Stanley Kubrick, parlando dei suoi film, una volta disse che narravano di uomini del XX secolo gettati in una barca senza timoniere in un mare senza nome. Erano preda degli eventi e del fato. Lo stesso vale per i protagonisti di “The Departed": Sullivan e Costigan non hanno né passato né futuro, per vivere devono essere senza memoria e senza identità. Costigan per fare il poliziotto deve sporcarsi le mani e l’anima tra i criminali, mentre Sullivan che, per ingenuità, è un criminale ha ormai una vita rispettabilissima e non sa più che scelta prendere. E anche le loro uniche guide si riveleranno presto inservibili: Queenan (il bene) si farà ammazzare per proteggere Billy mentre Costello (il male) si ritorcerà contro il proprio protetto. Si dimenano e si contorcono in mezzo a scoppi di violenza, sapendo soltanto che quando hai davanti una pistola carica, qual è la differenza? Entrambi sono ossessionati dalla possibilità di essere scoperti, di fare un passo falso. E sanno di essere morti che camminano in attesa della chiusura del cerchio.
Il cast è in formissima. Leonardo Di Caprio si supera, il suo volto sofferente incide e la sua performance raggiunge un grande livello di profondità. Matt Damon fa il bravo soldatino e convince. Mark Wahlberg mai visto così bravo. Jack Nicholson è un fuoriclasse, si diverte a fare il cattivo, si controlla e ogni tanto si esalta: magnifico. Paterna è invece la presenza di Martin Sheen. Ed è una gradevole sorpresa quella di Vera Farmiga, attrice che non conoscevo.

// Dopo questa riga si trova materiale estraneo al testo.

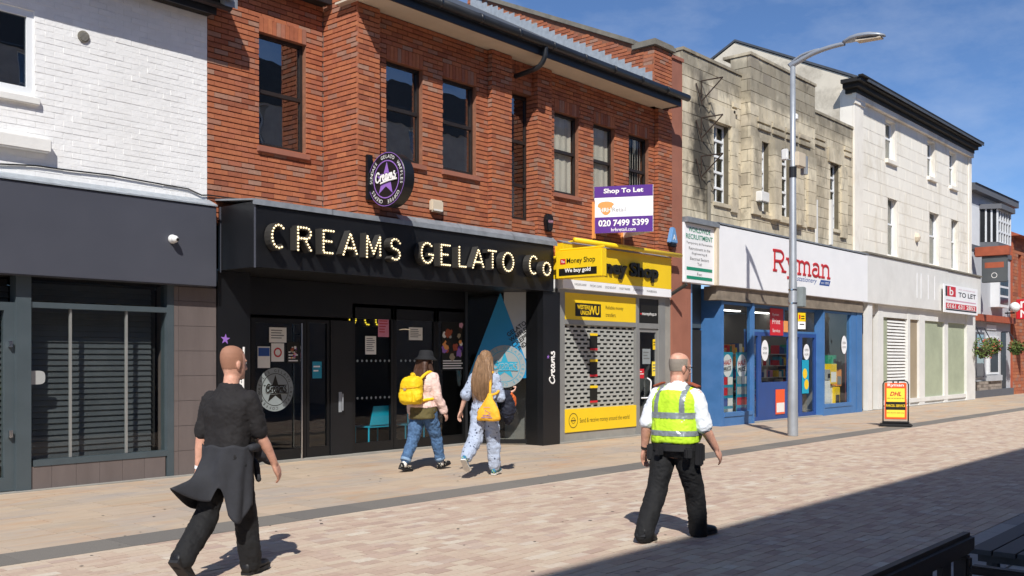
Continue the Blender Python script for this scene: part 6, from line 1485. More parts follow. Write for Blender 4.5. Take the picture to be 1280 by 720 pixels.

Scorsese costruisce un rifacimento critico che, forte della solida base alle spalle, può gestire come meglio crede tutte le tematiche che un intreccio simile può possedere, cercando di cucirle addosso alla società americana (come aveva già fatto con “Cape fear”). Lontano da New York il regista italo-americano prende una boccata d’ossigeno: la macchina da presa si muove sinuosa con movimenti avvolgenti, dolly, virate, inquadrature verticali e sguardi obliqui. Insomma, un saggio di regia di rara efficacia, una messa in scena che è un susseguirsi di virtuosismi, perfettamente aderenti alla narrazione, che non risaltano all’occhio, che mostrano la freschezza di uno dei migliori registi viventi. “The Departed” dura due ore e mezza e nemmeno te ne accorgi, è un flusso ipnotico che ti cattura e ti centrifuga dentro un incubo metropolitano senza vie di fughe, senza risveglio. Da bravo cinefilo, segue la lezione di Hitchcock (giocare con lo spettatore a carte scoperte) e tocca vette di suspence insostenibili. Da grande esteta, Scorsese realizza un film dall’astratto impianto cromatico, oppresso dai riflessi delle vetrate dei grattacieli di giorno e dalle ombre infide di notte. E mette, nuovamente, in scena la tragedia e le paranoie di una società e del suo autodistruttivo stile di vita. (NOODLES) Inutile ricordare che il film è stato il primo di Scorsese premiato con la statuetta best Picture agli Oscar, dopo una carriera più che trentennale... e ricca di ben altri capolavori.